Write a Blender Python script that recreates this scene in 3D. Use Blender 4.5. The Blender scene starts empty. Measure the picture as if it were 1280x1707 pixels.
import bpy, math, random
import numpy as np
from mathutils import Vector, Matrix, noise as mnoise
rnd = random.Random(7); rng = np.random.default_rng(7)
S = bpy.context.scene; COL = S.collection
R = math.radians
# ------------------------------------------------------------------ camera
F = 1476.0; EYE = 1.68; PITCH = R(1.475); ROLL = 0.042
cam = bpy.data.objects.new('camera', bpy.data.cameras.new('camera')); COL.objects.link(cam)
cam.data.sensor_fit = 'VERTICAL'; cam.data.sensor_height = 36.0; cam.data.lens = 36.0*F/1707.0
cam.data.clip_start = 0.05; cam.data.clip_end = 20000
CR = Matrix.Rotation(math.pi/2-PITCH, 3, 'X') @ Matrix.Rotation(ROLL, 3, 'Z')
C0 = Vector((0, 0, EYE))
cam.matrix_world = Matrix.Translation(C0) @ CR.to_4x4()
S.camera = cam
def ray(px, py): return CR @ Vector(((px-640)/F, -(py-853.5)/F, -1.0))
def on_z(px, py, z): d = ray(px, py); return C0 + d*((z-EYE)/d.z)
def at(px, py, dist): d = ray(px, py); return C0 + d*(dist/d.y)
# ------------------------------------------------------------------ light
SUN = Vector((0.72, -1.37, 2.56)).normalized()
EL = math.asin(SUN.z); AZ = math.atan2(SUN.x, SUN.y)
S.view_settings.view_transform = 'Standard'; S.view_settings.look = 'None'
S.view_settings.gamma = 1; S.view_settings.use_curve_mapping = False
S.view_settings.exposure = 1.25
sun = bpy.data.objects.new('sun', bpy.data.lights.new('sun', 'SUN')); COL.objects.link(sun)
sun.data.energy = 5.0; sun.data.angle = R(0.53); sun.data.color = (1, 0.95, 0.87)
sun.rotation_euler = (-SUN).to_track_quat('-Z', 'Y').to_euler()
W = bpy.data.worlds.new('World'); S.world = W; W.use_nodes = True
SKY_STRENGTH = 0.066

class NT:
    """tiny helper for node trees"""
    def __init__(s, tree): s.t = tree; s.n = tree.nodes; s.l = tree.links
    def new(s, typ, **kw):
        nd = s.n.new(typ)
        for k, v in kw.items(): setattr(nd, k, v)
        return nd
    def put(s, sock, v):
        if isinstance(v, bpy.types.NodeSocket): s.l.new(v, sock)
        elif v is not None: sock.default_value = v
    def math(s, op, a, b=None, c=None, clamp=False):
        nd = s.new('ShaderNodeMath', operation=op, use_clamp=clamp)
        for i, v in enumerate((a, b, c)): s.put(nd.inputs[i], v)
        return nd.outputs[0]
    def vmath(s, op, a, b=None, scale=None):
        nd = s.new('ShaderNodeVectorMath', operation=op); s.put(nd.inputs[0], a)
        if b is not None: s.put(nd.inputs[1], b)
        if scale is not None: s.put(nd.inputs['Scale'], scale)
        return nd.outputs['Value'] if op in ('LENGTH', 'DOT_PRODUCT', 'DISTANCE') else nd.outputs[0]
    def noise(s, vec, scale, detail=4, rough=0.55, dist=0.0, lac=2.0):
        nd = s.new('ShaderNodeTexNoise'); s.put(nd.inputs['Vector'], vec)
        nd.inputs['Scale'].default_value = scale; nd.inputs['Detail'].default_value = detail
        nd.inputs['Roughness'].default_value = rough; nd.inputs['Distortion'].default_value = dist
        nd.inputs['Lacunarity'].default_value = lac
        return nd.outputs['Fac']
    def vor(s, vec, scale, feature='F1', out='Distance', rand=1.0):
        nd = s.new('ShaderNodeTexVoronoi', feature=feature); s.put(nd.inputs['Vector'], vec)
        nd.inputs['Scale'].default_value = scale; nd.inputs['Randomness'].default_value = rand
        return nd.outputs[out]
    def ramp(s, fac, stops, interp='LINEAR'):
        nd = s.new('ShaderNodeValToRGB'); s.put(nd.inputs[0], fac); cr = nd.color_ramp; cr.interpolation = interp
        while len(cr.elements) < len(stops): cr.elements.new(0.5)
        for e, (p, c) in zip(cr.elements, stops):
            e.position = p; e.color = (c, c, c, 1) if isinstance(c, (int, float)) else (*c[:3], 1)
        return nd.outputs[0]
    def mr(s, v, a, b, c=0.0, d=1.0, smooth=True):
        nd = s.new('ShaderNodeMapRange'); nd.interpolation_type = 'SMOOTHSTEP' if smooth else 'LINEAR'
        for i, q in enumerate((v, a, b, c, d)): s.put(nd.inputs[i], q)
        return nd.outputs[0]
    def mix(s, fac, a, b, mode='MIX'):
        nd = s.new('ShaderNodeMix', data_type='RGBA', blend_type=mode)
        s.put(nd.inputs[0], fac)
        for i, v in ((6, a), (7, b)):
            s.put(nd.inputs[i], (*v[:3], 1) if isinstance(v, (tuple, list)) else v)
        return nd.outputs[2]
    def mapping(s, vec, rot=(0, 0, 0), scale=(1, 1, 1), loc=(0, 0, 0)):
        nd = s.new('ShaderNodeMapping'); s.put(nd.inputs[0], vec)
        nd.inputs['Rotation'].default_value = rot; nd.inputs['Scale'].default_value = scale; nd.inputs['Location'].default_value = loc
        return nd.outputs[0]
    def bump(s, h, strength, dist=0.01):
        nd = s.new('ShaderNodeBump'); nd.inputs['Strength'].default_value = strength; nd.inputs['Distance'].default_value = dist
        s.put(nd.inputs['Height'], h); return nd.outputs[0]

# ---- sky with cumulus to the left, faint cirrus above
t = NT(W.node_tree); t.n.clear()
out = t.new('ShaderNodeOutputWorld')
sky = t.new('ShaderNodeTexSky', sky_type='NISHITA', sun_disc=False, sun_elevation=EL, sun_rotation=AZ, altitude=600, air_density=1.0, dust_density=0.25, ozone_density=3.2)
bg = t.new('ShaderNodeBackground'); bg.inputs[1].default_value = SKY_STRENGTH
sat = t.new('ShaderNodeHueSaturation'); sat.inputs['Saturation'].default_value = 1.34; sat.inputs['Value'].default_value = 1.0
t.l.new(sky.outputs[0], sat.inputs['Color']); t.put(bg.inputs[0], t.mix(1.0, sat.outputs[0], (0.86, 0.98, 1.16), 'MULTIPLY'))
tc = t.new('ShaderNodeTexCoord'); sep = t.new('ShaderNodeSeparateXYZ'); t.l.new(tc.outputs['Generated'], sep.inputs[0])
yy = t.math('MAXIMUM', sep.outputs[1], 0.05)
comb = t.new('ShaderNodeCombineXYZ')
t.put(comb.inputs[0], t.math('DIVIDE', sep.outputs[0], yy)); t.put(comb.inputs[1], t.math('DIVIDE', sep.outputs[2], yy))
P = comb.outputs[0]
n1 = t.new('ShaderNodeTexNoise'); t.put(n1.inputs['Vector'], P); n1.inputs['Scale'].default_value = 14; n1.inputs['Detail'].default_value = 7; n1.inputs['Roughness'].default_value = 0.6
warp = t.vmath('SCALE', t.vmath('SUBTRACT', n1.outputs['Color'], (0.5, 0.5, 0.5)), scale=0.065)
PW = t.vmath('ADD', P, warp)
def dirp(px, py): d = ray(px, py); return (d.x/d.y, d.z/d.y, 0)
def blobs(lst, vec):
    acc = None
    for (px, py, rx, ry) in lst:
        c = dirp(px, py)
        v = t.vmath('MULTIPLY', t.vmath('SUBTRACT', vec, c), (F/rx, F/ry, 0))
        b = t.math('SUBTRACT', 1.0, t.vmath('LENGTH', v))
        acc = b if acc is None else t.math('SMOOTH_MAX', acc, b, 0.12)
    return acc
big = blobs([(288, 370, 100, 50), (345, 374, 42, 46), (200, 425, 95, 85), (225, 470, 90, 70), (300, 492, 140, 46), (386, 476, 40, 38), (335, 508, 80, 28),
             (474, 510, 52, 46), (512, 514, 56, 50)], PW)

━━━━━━

Exercise requirements: Only the lines from the opening of the material through the line with "SKY_STRENGTH = 0.066" should be echoed, exactly as written.

Result:
Write a Blender Python script that recreates this scene in 3D. Use Blender 4.5. The Blender scene starts empty. Measure the picture as if it were 1280x1707 pixels.
import bpy, math, random
import numpy as np
from mathutils import Vector, Matrix, noise as mnoise
rnd = random.Random(7); rng = np.random.default_rng(7)
S = bpy.context.scene; COL = S.collection
R = math.radians
# ------------------------------------------------------------------ camera
F = 1476.0; EYE = 1.68; PITCH = R(1.475); ROLL = 0.042
cam = bpy.data.objects.new('camera', bpy.data.cameras.new('camera')); COL.objects.link(cam)
cam.data.sensor_fit = 'VERTICAL'; cam.data.sensor_height = 36.0; cam.data.lens = 36.0*F/1707.0
cam.data.clip_start = 0.05; cam.data.clip_end = 20000
CR = Matrix.Rotation(math.pi/2-PITCH, 3, 'X') @ Matrix.Rotation(ROLL, 3, 'Z')
C0 = Vector((0, 0, EYE))
cam.matrix_world = Matrix.Translation(C0) @ CR.to_4x4()
S.camera = cam
def ray(px, py): return CR @ Vector(((px-640)/F, -(py-853.5)/F, -1.0))
def on_z(px, py, z): d = ray(px, py); return C0 + d*((z-EYE)/d.z)
def at(px, py, dist): d = ray(px, py); return C0 + d*(dist/d.y)
# ------------------------------------------------------------------ light
SUN = Vector((0.72, -1.37, 2.56)).normalized()
EL = math.asin(SUN.z); AZ = math.atan2(SUN.x, SUN.y)
S.view_settings.view_transform = 'Standard'; S.view_settings.look = 'None'
S.view_settings.gamma = 1; S.view_settings.use_curve_mapping = False
S.view_settings.exposure = 1.25
sun = bpy.data.objects.new('sun', bpy.data.lights.new('sun', 'SUN')); COL.objects.link(sun)
sun.data.energy = 5.0; sun.data.angle = R(0.53); sun.data.color = (1, 0.95, 0.87)
sun.rotation_euler = (-SUN).to_track_quat('-Z', 'Y').to_euler()
W = bpy.data.worlds.new('World'); S.world = W; W.use_nodes = True
SKY_STRENGTH = 0.066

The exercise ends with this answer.